Mientras éste entonaba su oración fúnebre, en forma de aparente programa de gobierno, la republicana Marta Rovira preparaba las maletas de su huida de la Justicia, presentando su acto de cobardía como una hazaña épica, cuando se suma a los que saltan del barco como ratas después de haber provocado la peste en su interior. No en vano, al oponerse a que Puigdemont convocara elecciones como tenía decidido, ella misma precipitó histéricamente la aplicación del 155 al que Rajoy se resistía como gato panza arriba.
Ahí se resume la saga/fuga de un nacionalismo que ha hecho de Cataluña un infierno donde sus ciudadanos tratan de sobrevivir, bien llegando a ser parte de él hasta que dejen de percibirlo como tal, bien identificando a quienes son parte del infierno y separarse de ellos, refugiándose en su particular Tabarnia, cuyo presidente en el exilio, Albert Boadella, aún con sus provocaciones de cómico, actúa con mayor seriedad y solvencia que quienes hacen aquello que nunca se debe hacer en política: el ridículo. El actual infierno catalán parece corresponderse con uno de unos bruscos estallidos que periódicamente asolan a Cataluña, sin resolverle nunca nada a ella, pero poniendo en vilo a España.

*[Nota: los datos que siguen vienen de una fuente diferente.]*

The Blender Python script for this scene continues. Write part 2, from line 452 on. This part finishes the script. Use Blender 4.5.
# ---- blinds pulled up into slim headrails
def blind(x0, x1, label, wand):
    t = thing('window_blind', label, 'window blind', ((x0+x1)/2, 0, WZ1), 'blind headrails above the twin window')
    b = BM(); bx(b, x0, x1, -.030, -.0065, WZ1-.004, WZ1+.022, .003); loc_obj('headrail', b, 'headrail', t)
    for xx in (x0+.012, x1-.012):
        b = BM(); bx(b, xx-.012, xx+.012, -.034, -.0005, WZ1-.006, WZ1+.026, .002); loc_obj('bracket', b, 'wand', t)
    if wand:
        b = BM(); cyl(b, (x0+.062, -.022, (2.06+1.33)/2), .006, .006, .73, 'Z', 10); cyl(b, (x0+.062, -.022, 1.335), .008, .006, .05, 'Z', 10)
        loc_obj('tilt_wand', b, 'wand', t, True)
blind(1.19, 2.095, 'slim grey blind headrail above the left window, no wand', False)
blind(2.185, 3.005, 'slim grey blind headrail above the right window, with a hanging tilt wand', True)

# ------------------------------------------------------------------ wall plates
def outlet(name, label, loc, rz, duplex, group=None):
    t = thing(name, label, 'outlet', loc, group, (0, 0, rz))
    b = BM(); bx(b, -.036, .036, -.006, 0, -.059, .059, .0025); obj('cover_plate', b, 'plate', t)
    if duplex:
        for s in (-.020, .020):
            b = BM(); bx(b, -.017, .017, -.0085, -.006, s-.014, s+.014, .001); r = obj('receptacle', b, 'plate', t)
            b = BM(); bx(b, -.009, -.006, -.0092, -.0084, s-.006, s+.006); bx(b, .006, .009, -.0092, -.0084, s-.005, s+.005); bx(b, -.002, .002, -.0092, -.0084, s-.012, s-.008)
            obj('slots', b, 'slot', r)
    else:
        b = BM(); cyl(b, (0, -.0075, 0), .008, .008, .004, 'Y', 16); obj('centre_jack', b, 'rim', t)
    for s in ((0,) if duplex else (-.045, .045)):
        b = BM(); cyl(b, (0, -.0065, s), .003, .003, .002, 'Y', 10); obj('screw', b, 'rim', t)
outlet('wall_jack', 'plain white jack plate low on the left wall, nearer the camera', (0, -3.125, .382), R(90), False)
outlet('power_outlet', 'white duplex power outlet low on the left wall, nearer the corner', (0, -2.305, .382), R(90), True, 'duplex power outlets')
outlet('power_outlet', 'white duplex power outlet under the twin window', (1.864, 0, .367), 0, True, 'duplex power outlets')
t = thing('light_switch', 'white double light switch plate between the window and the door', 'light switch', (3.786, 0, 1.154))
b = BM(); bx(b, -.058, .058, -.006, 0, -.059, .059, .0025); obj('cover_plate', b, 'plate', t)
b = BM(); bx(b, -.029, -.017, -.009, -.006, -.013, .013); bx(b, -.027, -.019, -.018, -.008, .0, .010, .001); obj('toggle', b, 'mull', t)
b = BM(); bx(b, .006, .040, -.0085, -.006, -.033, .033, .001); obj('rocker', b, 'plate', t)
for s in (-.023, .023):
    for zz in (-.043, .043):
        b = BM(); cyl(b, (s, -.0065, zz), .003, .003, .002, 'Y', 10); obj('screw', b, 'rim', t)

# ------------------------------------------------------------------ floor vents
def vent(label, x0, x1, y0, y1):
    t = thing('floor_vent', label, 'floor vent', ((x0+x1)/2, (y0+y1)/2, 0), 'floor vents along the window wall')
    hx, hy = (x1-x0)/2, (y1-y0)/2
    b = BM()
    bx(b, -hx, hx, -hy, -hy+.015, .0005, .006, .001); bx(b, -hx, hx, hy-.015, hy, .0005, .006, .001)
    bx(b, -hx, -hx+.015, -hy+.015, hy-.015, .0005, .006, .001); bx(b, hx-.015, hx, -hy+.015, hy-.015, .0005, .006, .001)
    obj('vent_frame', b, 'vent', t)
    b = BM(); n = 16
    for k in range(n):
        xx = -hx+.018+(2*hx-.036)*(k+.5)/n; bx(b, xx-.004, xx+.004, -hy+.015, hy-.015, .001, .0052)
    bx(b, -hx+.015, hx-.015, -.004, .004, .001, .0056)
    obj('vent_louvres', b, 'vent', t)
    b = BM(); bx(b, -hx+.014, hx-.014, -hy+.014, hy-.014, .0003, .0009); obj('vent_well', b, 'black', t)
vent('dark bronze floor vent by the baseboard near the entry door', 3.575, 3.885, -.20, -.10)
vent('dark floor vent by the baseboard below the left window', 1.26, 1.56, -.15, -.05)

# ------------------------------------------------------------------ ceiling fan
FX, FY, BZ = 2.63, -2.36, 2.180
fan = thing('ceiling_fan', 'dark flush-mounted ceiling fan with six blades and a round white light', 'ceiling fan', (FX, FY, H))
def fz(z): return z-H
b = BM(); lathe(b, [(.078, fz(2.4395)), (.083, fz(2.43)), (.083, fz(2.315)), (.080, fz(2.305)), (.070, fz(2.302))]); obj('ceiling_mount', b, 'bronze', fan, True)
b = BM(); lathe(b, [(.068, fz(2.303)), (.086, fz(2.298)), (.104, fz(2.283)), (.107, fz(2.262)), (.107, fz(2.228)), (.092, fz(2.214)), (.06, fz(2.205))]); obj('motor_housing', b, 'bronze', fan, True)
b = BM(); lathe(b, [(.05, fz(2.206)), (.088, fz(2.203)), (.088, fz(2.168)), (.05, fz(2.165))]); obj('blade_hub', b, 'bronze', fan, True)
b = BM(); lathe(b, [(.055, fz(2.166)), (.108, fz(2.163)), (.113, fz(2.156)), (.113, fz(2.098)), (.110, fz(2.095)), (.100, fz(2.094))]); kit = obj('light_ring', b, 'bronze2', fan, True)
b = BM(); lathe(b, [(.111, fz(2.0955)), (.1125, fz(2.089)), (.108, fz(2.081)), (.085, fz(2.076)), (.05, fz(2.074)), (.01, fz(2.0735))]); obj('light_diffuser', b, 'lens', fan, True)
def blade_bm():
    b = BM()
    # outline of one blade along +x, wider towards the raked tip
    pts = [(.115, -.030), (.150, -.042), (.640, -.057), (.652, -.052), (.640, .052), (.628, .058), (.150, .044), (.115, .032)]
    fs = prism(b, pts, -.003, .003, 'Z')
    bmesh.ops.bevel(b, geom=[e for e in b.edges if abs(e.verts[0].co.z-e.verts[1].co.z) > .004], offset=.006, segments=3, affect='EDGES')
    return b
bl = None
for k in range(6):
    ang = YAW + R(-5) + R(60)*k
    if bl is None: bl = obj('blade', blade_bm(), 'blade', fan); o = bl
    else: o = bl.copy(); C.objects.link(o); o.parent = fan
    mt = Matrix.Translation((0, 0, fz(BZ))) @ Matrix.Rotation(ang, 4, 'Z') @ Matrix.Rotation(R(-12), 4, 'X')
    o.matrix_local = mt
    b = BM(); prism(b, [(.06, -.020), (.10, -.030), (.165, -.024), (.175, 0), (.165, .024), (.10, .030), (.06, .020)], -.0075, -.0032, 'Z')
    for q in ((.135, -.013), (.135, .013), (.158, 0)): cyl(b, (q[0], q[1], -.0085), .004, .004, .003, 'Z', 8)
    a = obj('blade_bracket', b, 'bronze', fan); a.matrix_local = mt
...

En todo caso, esta larga escapada camino de ninguna parte no ha acabado. A este respecto, se confunden aquellos que den por muerto el proceso. Difícilmente puede acabar lo que se ha encostrado en un pueblo que –oh paradojas– fue el que más respaldó la Constitución –el 91,09% de votos favorables–, pero que se entregó a aquellos que se pusieron a demoler la Carta Magna tan pronto como jubilaron a un Tarradellas al que algún iluminado quiso ingresar en un psiquiátrico. No en vano el ser humano es tan estúpido que, a veces, se deja fascinar por quienes le maltratan, por muchos jueces que velen porque no sea así e incluso lo hagan con diligencia y apremio, sabedores del viejo adagio que dice eso de «justicia, retardada, justicia negada». Algo que sabían aquellos otros jueces inmemoriales historiados por Claudio Sánchez Albornoz.